Dataset excerpt |
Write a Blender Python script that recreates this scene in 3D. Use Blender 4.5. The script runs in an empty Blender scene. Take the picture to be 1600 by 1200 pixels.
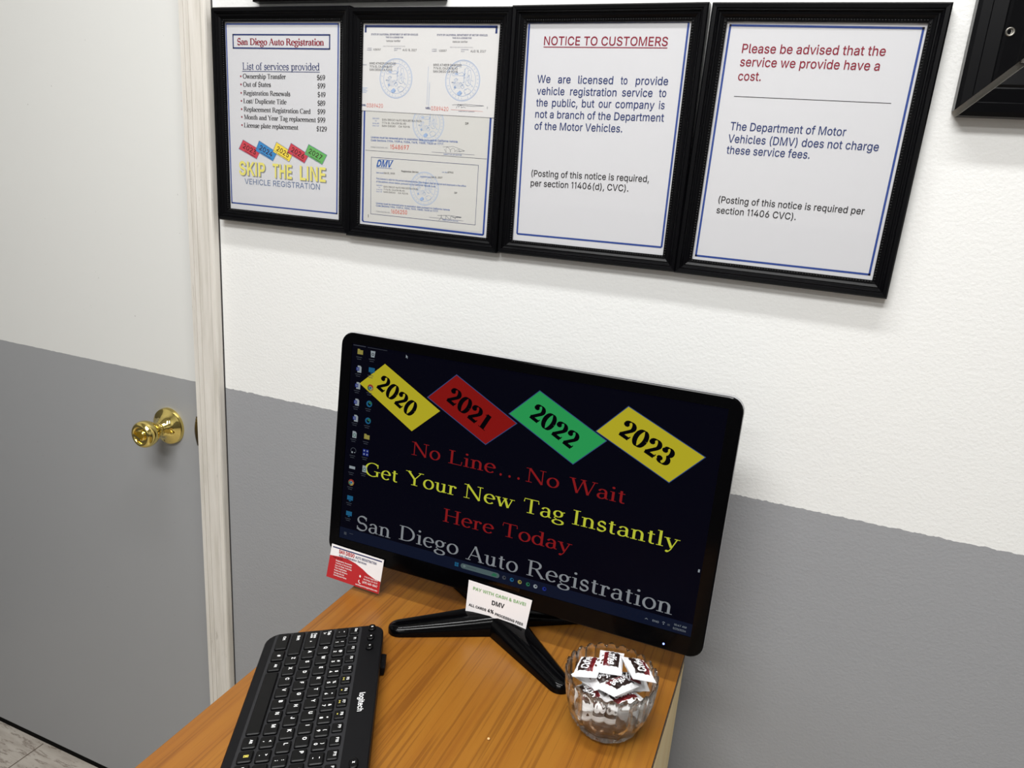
import bpy, math, random
from mathutils import Matrix, Vector
random.seed(7)
SC = bpy.context.scene
COL = SC.collection
PI = math.pi

# ------------------------------------------------------------------ camera
CAM = (0.97027, -0.93070, 1.34220)
YAW, PITCH, ROLL, FPX = -0.366354, -0.274879, 0.075905, 1145.30
cd = bpy.data.cameras.new('camera'); cam = bpy.data.objects.new('camera', cd); COL.objects.link(cam)
_f = Vector((math.sin(YAW)*math.cos(PITCH), math.cos(YAW)*math.cos(PITCH), math.sin(PITCH)))
_r = Vector((math.cos(YAW), -math.sin(YAW), 0)); _u = _r.cross(_f)
_r2 = math.cos(ROLL)*_r + math.sin(ROLL)*_u; _u2 = -math.sin(ROLL)*_r + math.cos(ROLL)*_u
M = Matrix((_r2, _u2, -_f)).transposed().to_4x4(); M.translation = Vector(CAM)
cam.matrix_world = M
cd.sensor_fit = 'HORIZONTAL'; cd.sensor_width = 36.0; cd.lens = FPX/1600*36.0
cd.clip_start = 0.02; cd.clip_end = 50
SC.camera = cam

# ------------------------------------------------------------------ world, lights, exposure
w = bpy.data.worlds.new('world'); SC.world = w; w.use_nodes = True
w.node_tree.nodes['Background'].inputs[0].default_value = (0.9, 0.95, 1.0, 1)
w.node_tree.nodes['Background'].inputs[1].default_value = 0.3
SC.view_settings.view_transform = 'Standard'; SC.view_settings.look = 'None'
SC.view_settings.gamma = 1.0; SC.view_settings.use_curve_mapping = False
SC.view_settings.exposure = 0.22
CEIL = 2.55
def area(name, x, y, sx, sy, power, col=(0.985, 0.985, 0.975)):
    l = bpy.data.lights.new(name, 'AREA'); l.shape = 'RECTANGLE'; l.size = sx; l.size_y = sy
    l.energy = power; l.color = col
    o = bpy.data.objects.new(name, l); COL.objects.link(o); o.location = (x, y, CEIL-0.02)
    return o
area('ceiling_tube_light', 0.70, -0.50, 1.2, 0.10, 18)
area('ceiling_tube_light', 0.70, -1.50, 1.2, 0.40, 37)
area('ceiling_tube_light', 0.70, -2.60, 1.2, 0.30, 24)

# ------------------------------------------------------------------ materials
def lin(c):
    return tuple((v/255/12.92 if v <= 10 else ((v/255+0.055)/1.055)**2.4) for v in c) + (1.0,)
MATS = {}
def mat(name, col, rough=0.5, metal=0.0, spec=0.5, coat=0.0, trans=0.0, ior=1.45):
    if name in MATS: return MATS[name]
    m = bpy.data.materials.new(name); m.use_nodes = True
    b = m.node_tree.nodes['Principled BSDF']
    b.inputs['Base Color'].default_value = col if len(col) == 4 else tuple(col)+(1,)
    b.inputs['Roughness'].default_value = rough; b.inputs['Metallic'].default_value = metal
    b.inputs['Specular IOR Level'].default_value = spec; b.inputs['Coat Weight'].default_value = coat
    b.inputs['Transmission Weight'].default_value = trans; b.inputs['IOR'].default_value = ior
    MATS[name] = m
    return m
def N(m, t, **k):
    n = m.node_tree.nodes.new(t)
    for a, v in k.items(): setattr(n, a, v)
    return n
def L(m, a, b): m.node_tree.links.new(a, b)
def bsdf(m): return m.node_tree.nodes['Principled BSDF']
def noise(m, scale, detail=4, rough=0.55, mapscale=(1, 1, 1), rot=(0, 0, 0)):
    tc = N(m, 'ShaderNodeTexCoord'); mp = N(m, 'ShaderNodeMapping')
    mp.inputs['Scale'].default_value = mapscale; mp.inputs['Rotation'].default_value = rot
    L(m, tc.outputs['Object'], mp.inputs['Vector'])
    n = N(m, 'ShaderNodeTexNoise'); n.inputs['Scale'].default_value = scale
    n.inputs['Detail'].default_value = detail; n.inputs['Roughness'].default_value = rough
    L(m, mp.outputs['Vector'], n.inputs['Vector'])
    return n
def ramp(m, src, stops):
    r = N(m, 'ShaderNodeValToRGB'); cr = r.color_ramp
    while len(cr.elements) < len(stops): cr.elements.new(0.5)
    for e, (p, c) in zip(cr.elements, stops):
        e.position = p; e.color = c if len(c) == 4 else tuple(c)+(1,)
    L(m, src, r.inputs['Fac']); return r
def mixc(m, fac, a, b, mode='MIX'):
    x = N(m, 'ShaderNodeMix', data_type='RGBA', blend_type=mode)
    for s, v in ((x.inputs['Factor'], fac), (x.inputs['A'], a), (x.inputs['B'], b)):
        if isinstance(v, (int, float)): s.default_value = v
        elif isinstance(v, tuple): s.default_value = v
        else: L(m, v, s)
    return x.outputs['Result']
def bump(m, h, strength, dist):
    b = N(m, 'ShaderNodeBump'); b.inputs['Strength'].default_value = strength; b.inputs['Distance'].default_value = dist
    L(m, h, b.inputs['Height']); L(m, b.outputs['Normal'], bsdf(m).inputs['Normal']); return b
def math_(m, op, a, b=None):
    x = N(m, 'ShaderNodeMath', operation=op)
    for i, v in enumerate((a, b)):
        if v is None: continue
        if isinstance(v, (int, float)): x.inputs[i].default_value = v
        else: L(m, v, x.inputs[i])
    return x.outputs[0]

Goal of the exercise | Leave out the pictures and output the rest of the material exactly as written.

Reply |
Write a Blender Python script that recreates this scene in 3D. Use Blender 4.5. The script runs in an empty Blender scene. Take the picture to be 1600 by 1200 pixels.
import bpy, math, random
from mathutils import Matrix, Vector
random.seed(7)
SC = bpy.context.scene
COL = SC.collection
PI = math.pi

# ------------------------------------------------------------------ camera
CAM = (0.97027, -0.93070, 1.34220)
YAW, PITCH, ROLL, FPX = -0.366354, -0.274879, 0.075905, 1145.30
cd = bpy.data.cameras.new('camera'); cam = bpy.data.objects.new('camera', cd); COL.objects.link(cam)
_f = Vector((math.sin(YAW)*math.cos(PITCH), math.cos(YAW)*math.cos(PITCH), math.sin(PITCH)))
_r = Vector((math.cos(YAW), -math.sin(YAW), 0)); _u = _r.cross(_f)
_r2 = math.cos(ROLL)*_r + math.sin(ROLL)*_u; _u2 = -math.sin(ROLL)*_r + math.cos(ROLL)*_u
M = Matrix((_r2, _u2, -_f)).transposed().to_4x4(); M.translation = Vector(CAM)
cam.matrix_world = M
cd.sensor_fit = 'HORIZONTAL'; cd.sensor_width = 36.0; cd.lens = FPX/1600*36.0
cd.clip_start = 0.02; cd.clip_end = 50
SC.camera = cam

# ------------------------------------------------------------------ world, lights, exposure
w = bpy.data.worlds.new('world'); SC.world = w; w.use_nodes = True
w.node_tree.nodes['Background'].inputs[0].default_value = (0.9, 0.95, 1.0, 1)
w.node_tree.nodes['Background'].inputs[1].default_value = 0.3
SC.view_settings.view_transform = 'Standard'; SC.view_settings.look = 'None'
SC.view_settings.gamma = 1.0; SC.view_settings.use_curve_mapping = False
SC.view_settings.exposure = 0.22
CEIL = 2.55
def area(name, x, y, sx, sy, power, col=(0.985, 0.985, 0.975)):
    l = bpy.data.lights.new(name, 'AREA'); l.shape = 'RECTANGLE'; l.size = sx; l.size_y = sy
    l.energy = power; l.color = col
    o = bpy.data.objects.new(name, l); COL.objects.link(o); o.location = (x, y, CEIL-0.02)
    return o
area('ceiling_tube_light', 0.70, -0.50, 1.2, 0.10, 18)
area('ceiling_tube_light', 0.70, -1.50, 1.2, 0.40, 37)
area('ceiling_tube_light', 0.70, -2.60, 1.2, 0.30, 24)

# ------------------------------------------------------------------ materials
def lin(c):
    return tuple((v/255/12.92 if v <= 10 else ((v/255+0.055)/1.055)**2.4) for v in c) + (1.0,)
MATS = {}
def mat(name, col, rough=0.5, metal=0.0, spec=0.5, coat=0.0, trans=0.0, ior=1.45):
    if name in MATS: return MATS[name]
    m = bpy.data.materials.new(name); m.use_nodes = True
    b = m.node_tree.nodes['Principled BSDF']
    b.inputs['Base Color'].default_value = col if len(col) == 4 else tuple(col)+(1,)
    b.inputs['Roughness'].default_value = rough; b.inputs['Metallic'].default_value = metal
    b.inputs['Specular IOR Level'].default_value = spec; b.inputs['Coat Weight'].default_value = coat
    b.inputs['Transmission Weight'].default_value = trans; b.inputs['IOR'].default_value = ior
    MATS[name] = m
    return m
def N(m, t, **k):
    n = m.node_tree.nodes.new(t)
    for a, v in k.items(): setattr(n, a, v)
    return n
def L(m, a, b): m.node_tree.links.new(a, b)
def bsdf(m): return m.node_tree.nodes['Principled BSDF']
def noise(m, scale, detail=4, rough=0.55, mapscale=(1, 1, 1), rot=(0, 0, 0)):
    tc = N(m, 'ShaderNodeTexCoord'); mp = N(m, 'ShaderNodeMapping')
    mp.inputs['Scale'].default_value = mapscale; mp.inputs['Rotation'].default_value = rot
    L(m, tc.outputs['Object'], mp.inputs['Vector'])
    n = N(m, 'ShaderNodeTexNoise'); n.inputs['Scale'].default_value = scale
    n.inputs['Detail'].default_value = detail; n.inputs['Roughness'].default_value = rough
    L(m, mp.outputs['Vector'], n.inputs['Vector'])
    return n
def ramp(m, src, stops):
    r = N(m, 'ShaderNodeValToRGB'); cr = r.color_ramp
    while len(cr.elements) < len(stops): cr.elements.new(0.5)
    for e, (p, c) in zip(cr.elements, stops):
        e.position = p; e.color = c if len(c) == 4 else tuple(c)+(1,)
    L(m, src, r.inputs['Fac']); return r
def mixc(m, fac, a, b, mode='MIX'):
    x = N(m, 'ShaderNodeMix', data_type='RGBA', blend_type=mode)
    for s, v in ((x.inputs['Factor'], fac), (x.inputs['A'], a), (x.inputs['B'], b)):
        if isinstance(v, (int, float)): s.default_value = v
        elif isinstance(v, tuple): s.default_value = v
        else: L(m, v, s)
    return x.outputs['Result']
def bump(m, h, strength, dist):
    b = N(m, 'ShaderNodeBump'); b.inputs['Strength'].default_value = strength; b.inputs['Distance'].default_value = dist
    L(m, h, b.inputs['Height']); L(m, b.outputs['Normal'], bsdf(m).inputs['Normal']); return b
def math_(m, op, a, b=None):
    x = N(m, 'ShaderNodeMath', operation=op)
    for i, v in enumerate((a, b)):
        if v is None: continue
        if isinstance(v, (int, float)): x.inputs[i].default_value = v
        else: L(m, v, x.inputs[i])
    return x.outputs[0]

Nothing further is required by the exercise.